Extracting my response from this post.

Claims and Assumptions (not exhaustive)

• Self-replicating probes for colonizations could be launched to a fraction of lightspeed using fixed launch systems such as coilguns or quenchguns as (opposed to rockets).
• Only six hours of the sun's energy (3.8x10^26W) are required to commence the colonization of the entire universe.
• A future human civilization could easily aspire to this amount of energy.
• Since the procedure is conjunction of designs and yet each of the requirements have multiple pathways to implementation, the whole construction is robust.
• Humans have generally been quite successful at copying or co-oping nature. We can assume that anything done in the natural world can be done under human control, e.g. self-replicators and AI.
• Any task which can be performed can be automated.
• It would be ruinously costly to send over a large colonization fleet, and is much more efficient to send over a small payload which builds what is required in situ, i.e. von Neumann probes.
• Data storage will not be much an issue.
• Example: can fit all the world's data and upload of everyone in Britain in gram of crystal.
• 500 tons is a reasonable upper bound for the size of a self-replicating probe.
• A replicator with mass of 30 grams would not be unreasonable.
• Antimatter annihilation, nuclear fusion, and nuclear fission are all possible rocket types to be used for deceleration.

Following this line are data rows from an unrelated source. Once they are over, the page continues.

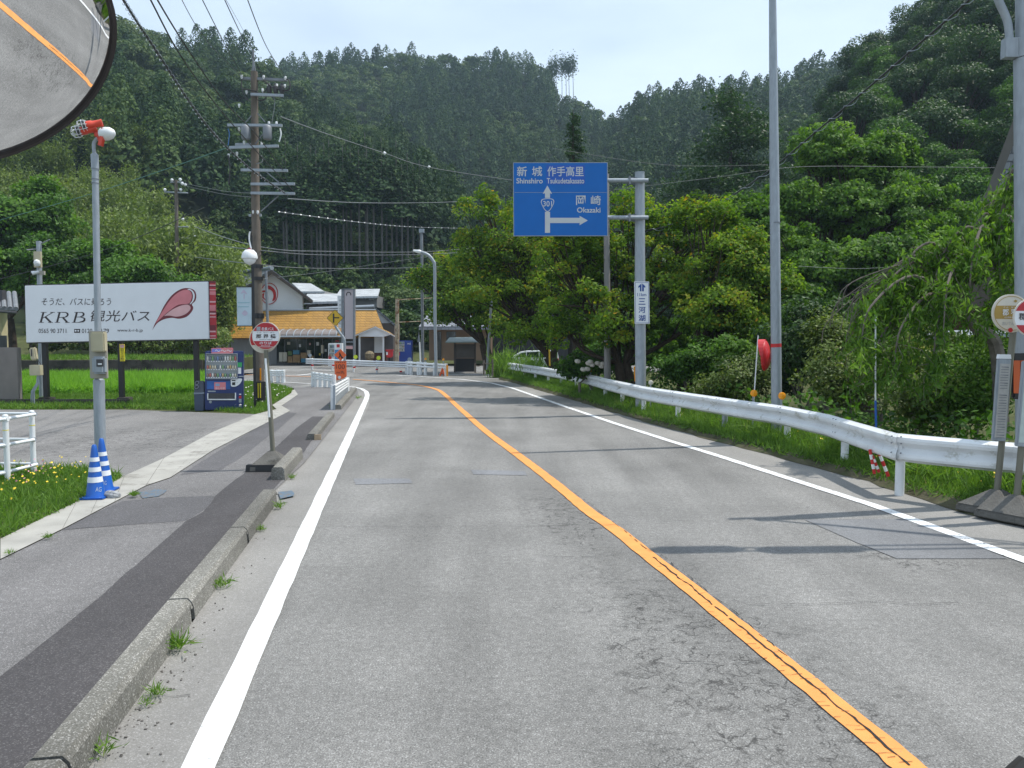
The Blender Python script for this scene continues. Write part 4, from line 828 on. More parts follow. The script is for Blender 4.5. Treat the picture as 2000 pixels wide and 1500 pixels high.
def stroke(mb, pl, pts, w, o0, o1):
    for (xa, ya, *wa), (xb, yb, *wb) in zip(pts, pts[1:]):
        wa_ = (wa[0] if wa else w) / 2; wb_ = (wb[0] if wb else w) / 2; dx, dy = xb - xa, yb - ya; L_ = math.hypot(dx, dy) or 1; nx, ny = -dy / L_, dx / L_
        mb.pp(pl, z2([(xa + nx * wa_, ya + ny * wa_), (xb + nx * wb_, yb + ny * wb_), (xb - nx * wb_, yb - ny * wb_), (xa - nx * wa_, ya - ny * wa_)]), o0, o1)
def z2(l): return [(x / 4.1667, 430 + y / 4.1667) for x, y in l]
for L_ in ([([(354, 750), (332, 833)], 15), ([(332, 750), (378, 750)], 4), ([(316, 832), (356, 832)], 4), ([(430, 751), (350, 797)], 5), ([(408, 750), (446, 750)], 4), ([(368, 786), (414, 832)], 14), ([(392, 832), (432, 832)], 4)],
           [([(486, 750), (464, 833)], 15), ([(466, 750), (520, 750)], 4), ([(446, 832), (488, 832)], 4), ([(500, 750, 4), (536, 751, 7), (553, 762, 14), (549, 778, 13), (530, 790, 6), (480, 792, 4)], 6), ([(512, 792), (548, 832)], 14), ([(530, 832), (566, 832)], 4)],
           [([(626, 750), (604, 833)], 15), ([(606, 750), (650, 750)], 4), ([(586, 832), (640, 832)], 4), ([(640, 750, 4), (670, 751, 7), (684, 762, 14), (676, 778, 12), (650, 788, 5), (618, 789, 4)], 6), ([(650, 788, 4), (682, 796, 8), (692, 808, 15), (678, 824, 13), (640, 832, 5)], 6)]):
    km = MB()
    for i_, (pts, w) in enumerate(L_): stroke(km, B, pts, w, .005 + .0004 * i_, .001)
    km.build("lettering", M['ink'], t)

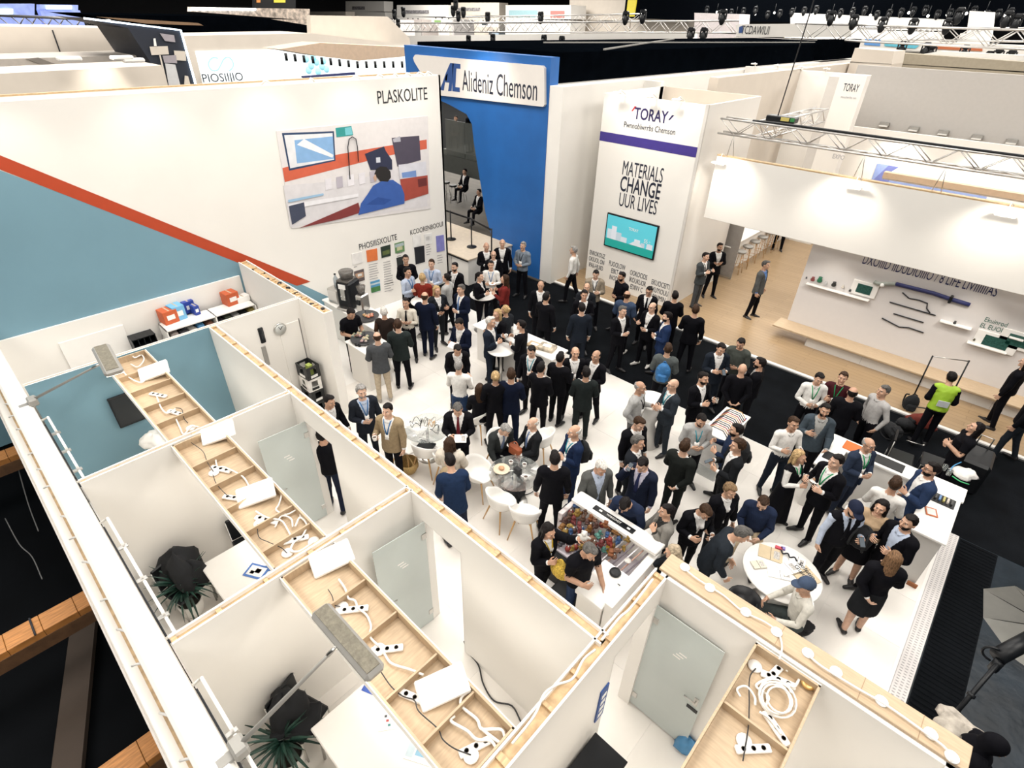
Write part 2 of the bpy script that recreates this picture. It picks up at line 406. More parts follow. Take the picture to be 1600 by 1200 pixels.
def weights(V):
    x, y, z = V.T.astype(float); W = {}
    ax = np.abs(x)
    arm = ss(.115, .215, ax+np.clip(z-1.415, -1, .0)*.75)*(z > 1.12)*(z < 1.55)*np.where(z > 1.46, ss(.10, .16, ax), 1)
    f = ss(.425, .495, ax); h = ss(.695, .735, ax); g = ss(.795, .815, ax)*(np.abs(y-.02) < .06)*(y > -.032)
    leg = ss(.0, .20, .985-z+ax*.35)*(1-arm); leg = np.where(z > 1.0, 0, leg)
    c = ss(.44, .56, -z+1.0); o = ss(.90, .95, 1-z)
    sp = ss(.98, 1.12, z); ch = ss(1.12, 1.30, z); hd = ss(1.455, 1.535, z)*(ax < .25)
    body = (1-arm)*(1-leg)
    W['pelvis'] = body*(1-sp); W['spine'] = body*sp*(1-ch); W['chest'] = body*sp*ch*(1-hd); W['head'] = body*sp*ch*hd
    side = ss(-.02, .02, x)
    for s, k in (('L', side), ('R', 1-side)):
        W['u'+s] = arm*k*(1-f); W['f'+s] = arm*k*f*(1-h); W['h'+s] = arm*k*f*h*(1-g); W['g'+s] = arm*k*f*h*g
        W['t'+s] = leg*k*(1-c); W['c'+s] = leg*k*c*(1-o); W['o'+s] = leg*k*c*o
    w = np.stack([W[b] for b in BN], 1); return (w/np.maximum(w.sum(1, keepdims=True), 1e-6)).astype(F32)
def rigid(bone, n): w = np.zeros((n, len(BN)), F32); w[:, BN.index(bone)] = 1; return w
def RX(a): c, s = math.cos(R(a)), math.sin(R(a)); return np.array([[1, 0, 0], [0, c, -s], [0, s, c]])
def RY(a): c, s = math.cos(R(a)), math.sin(R(a)); return np.array([[c, 0, s], [0, 1, 0], [-s, 0, c]])
def RZ(a): c, s = math.cos(R(a)), math.sin(R(a)); return np.array([[c, -s, 0], [s, c, 0], [0, 0, 1]])
def turn(a, b):
    a = np.array(a, float); b = np.array(b, float); a /= np.linalg.norm(a); b /= np.linalg.norm(b)
    return np.array(Vector(a).rotation_difference(Vector(b)).to_matrix())
ARM = dict(down=((.24, .03, -1), (.08, .26, -1), 28), rest=((.22, -.08, -1), (.05, .42, -1), 32), front=((.27, .10, -1), (-.62, .72, -.08), 40),
           hold=((.26, .16, -1), (-.30, .85, .42), 52), read=((.24, .22, -1), (-.45, .88, .18), 45), phone=((.42, .62, -.62), (-.42, -.20, 1), 45),
           pocket=((.34, -.22, -1), (-.22, .36, -1), 20), cross=((.26, .24, -1), (-.95, .40, .12), 30), reach=((.20, .75, -.62), (-.06, 1, -.12), 25),
           low=((.2, .42, -1), (-.12, .8, -.55), 30), desk=((.30, .48, -.9), (-.35, 1, -.05), 30), up=((.25, .9, .1), (-.1, .75, .8), 35),
           chin=((.25, .28, -1), (-.55, .55, .9), 55), hip=((.5, -.2, -.9), (-.55, .35, -.6), 35), behind=((.26, -.28, -1), (-.55, -.35, -.75), 35),
           gesture=((.34, .3, -.9), (.25, .9, .25), 15), lap=((.22, .34, -1), (-.42, .85, -.35), 32), back=((.2, -.35, -1), (.1, .1, -1), 30))
def pose(p):
    T = {}; fem = p.get('fem')
    def setb(b, Rm):
        pa = PAR.get(b)
        pos = np.array(J[b], float) if pa is None else T[pa][0] @ (np.array(J[b])-np.array(J[pa]))+T[pa][1]
        T[b] = (Rm, pos)
    lean, tw = p.get('lean', 0), p.get('twist', 0)
    pr = RX(p.get('hip', lean*.35))
    setb('pelvis', pr)
    sp = pr @ RX(lean*.35) @ RZ(tw*.5); setb('spine', sp)
    ch = sp @ RX(lean*.35) @ RZ(tw*.5) @ RY(p.get('side', 0)); setb('chest', ch)
    setb('head', ch @ RZ(p.get('hy', 0)) @ RX(p.get('hp', 0)) @ RY(p.get('ht', 0)))
    for s, sg in (('L', 1), ('R', -1)):
        u, f, g = ARM[p['a'+s]]
        j = p.get('jit', 0)
        du = (sg*u[0], -u[1], u[2]+j*.05*sg); df = (sg*f[0], -f[1], f[2]+j*.08)
        Ru = ch @ turn((sg, 0, 0), du); setb('u'+s, Ru)
        Rf = ch @ turn(du, df) @ turn((sg, 0, 0), du); setb('f'+s, Rf); setb('h'+s, Rf @ RY(sg*g*.3)); setb('g'+s, Rf @ RY(sg*g*1.25))
        if p.get('seat'): th, ca = (.22 if not fem else .05, 1, -.06), (.02, .10, -1)
        else:
            k = p.get('step', 0)*sg
            th, ca = (p.get('stance', .055), k*.30, -1), (p.get('stance', .055)*.7, k*.30-abs(k)*.22-.03, -1)
        Rt = turn((sg*.01, -.007, -.41), (sg*th[0], -th[1], th[2])); setb('t'+s, Rt)
        Rc = turn((sg*.007, .02, -.42), (sg*ca[0], -ca[1], ca[2])); setb('c'+s, Rc); setb('o'+s, RZ(sg*p.get('toe', 12)))
    return T
def bend(V, W, T):
    out = np.zeros((len(V), 3))
    for i, b in enumerate(BN):
        w = W[:, i]; k = w > 1e-5
        if not k.any(): continue
        Rm, pos = T[b]; out[k] += w[k, None]*((V[k]-np.array(J[b])) @ Rm.T+pos)
    return out
# ---------------------------------------------------------------- garments, hair, accessories in the rest pose
JT = [(.70, .205, .150, .0), (.80, .200, .148, .0), (.95, .186, .142, .004), (1.10, .172, .135, .0), (1.25, .192, .142, .006), (1.36, .195, .136, .012), (1.42, .150, .105, .018), (1.475, .085, .08, .02)]
JTF = [(z, a*(.90 if 1.0 < z < 1.2 else .94), b*(1.13 if 1.2 < z < 1.37 else .95), y-(.012 if 1.2 < z < 1.37 else 0)) for z, a, b, y in JT]
ST = [(z, a*.965, b*.955, y) for z, a, b, y in JT]; STF = [(z, a*.95, b*.97, y) for z, a, b, y in JTF]
def garment(P, fem, tab, hem, sleeve, open_=None, thick=0., neck=.075):
    d = prof(P, tab); Q = P.copy(); Q[..., 0] = np.abs(Q[..., 0])
    d = np.maximum(d, P[..., 2]-1.475)
    sh = .150 if fem else .168
    d = smin(d, np.maximum(cone(P, (-sh, .018, 1.407), (sh, .018, 1.407), .086+thick, .086+thick), Q[..., 0]-.19 if sleeve < .2 else -1), .05)
    if sleeve > .2:
        a = smin(cone(Q, (sh-.02, .02, 1.408), (.46, .02, 1.412), .080+thick, .062+thick), cone(Q, (.46, .02, 1.412), (.72, .02, 1.414), .062+thick, .046+thick), .03)
        d = smin(d, np.maximum(a, Q[..., 0]-sleeve), .05)
    else:
        d = np.maximum(smin(d, cone(Q, (.05, .02, 1.43), (sh-.02, .02, 1.42), .05, .062), .04), Q[..., 0]-.185)
    d = np.maximum(d, hem-P[..., 2])
    d = np.maximum(d, -cone(P, (0, .012, 1.455), (0, .0, 1.60), neck-.008, neck+.01))
    if open_:
        z0, wt, wb = open_; z = P[..., 2]
        wd = np.where(z > z0, .012+(wt-.012)*np.clip((z-z0)/(1.46-z0), 0, 1.2), wb*np.clip((z0-z)/.3, 0, 1)+(.004 if wb else -1))
        V = (np.abs(P[..., 0]) < wd) & (P[..., 1] < .02)
        d = np.where(V, np.maximum(d, torso_field(P, fem)+.012), d)
    return d
CX = mirror(seg(0, .014, .21, .03, .76)); CY = seg(-.20, .0155, .20); CZ = seg(.66, .03, 1.06, .02, 1.52)
CLOTH = {}
def cloth(kind, fem):
    key = (kind, fem)
    if key in CLOTH: return CLOTH[key]
    jt = JTF if fem else JT; st = STF if fem else ST
    f = {'suit': lambda P: garment(P, fem, jt, .80, .690, (1.09, .098, 0)), 'suitopen': lambda P: garment(P, fem, jt, .80, .690, (1.12, .105, .055)),
         'vest': lambda P: garment(P, fem, st, .92, .0, (1.14, .09, 0)), 'coat': lambda P: garment(P, fem, jt, .74, .690, (1.30, .07, 0), .008),
         'sweater': lambda P: garment(P, fem, st, .88, .700, None, -.003), 'tee': lambda P: garment(P, fem, st, .86, .38, None, .006),
         'jacket': lambda P: garment(P, fem, jt, .86, .695, (1.16, .085, .03), .006)}[kind]
    V, Q = nets(CX, CY, CZ, f); V, T = decimate(V, Q, .62)
    V = V.copy(); rng = np.random.RandomState(3)              # soft folds
    n = np.sin(V[:, 2]*55+V[:, 0]*16)*np.sin(V[:, 0]*40+2)*.0026; V[:, 1] += n*np.sign(V[:, 1]); V[:, 0] += n*np.sign(V[:, 0])*.6
    CLOTH[key] = (V, T, weights(V)); return CLOTH[key]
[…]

• Processes like magnetic sail, gravitational assist, and "Bussard ramjet" are conceivable and possible, but to be conservative are not relied on.
• Nuclear fission reactors could be made 90% efficient. Current reactor designs could reach efficiencies of over 50% of the theoretical maximum.
• Any fall-off in fission efficiency results in a dramatic decrease in deceleration potential.
• They ignore deceleration caused by the expansion of the universe.
• Assume probe is of sturdy enough construction to survive a grenade blad (800kJ)
• Redundancy required for a probe to make it to a galaxy is given by R = exp(dAρ ) where is d is distance to be travelled (in comoving coordinate), A is cross-section of the probe, and ρ is the density of dangerous particles.
• Dangerous particle size given as a function of speed of the probe by equation in the paper.
• From slower probes (80%c and 50%c) redundancy required is low, two probes are enough to ensure one survives.
• If you have a 500T replicator, you have more cross-section but also better ability to shield.
• Density of matter in space is much higher in interstellar space compared to intergalactic space. Might not be possible to launch universe-colonization directly from our sun.
• Dyson spheres are very doable. Assumed to have 1/3 efficiencies over sun's output (3.8x10^26)
• We could disassemble Mercury and turn it into a Dyson sphere.
• Launch systems could achieve energy efficiency of 50%.
• Apart from risks of collision, getting to the further galaxies is as easy as getting to the closest, the only difference is a longer wait between the acceleration and deceleration phases.
• Travelling at 50c% there are 116 million galaxies reachable; at 80% there are 762 million galaxies reachable; at 99%c, you get 4.13 billion galaxies.
• For reference, there are 100 to 400 billion stars in the Milky Way, and from a quick check it might be reasonable to assume 100 billion is the average galaxy.
• The ability to colonize the universe as opposed to just the Milky Way is the difference between ~10^8 stars and ~10^16 or ~10^17 starts. A factor of 100 million.
• On a cosmic scale, the cost, time and energy needed to commence a colonization of the entire reachable universe are entirely trivial for an advanced human-like civilization.
• Energy costs could be cut by a factor of hundred or thousand by aiming for clusters or superclusters [of galaxies] and spreading out from there.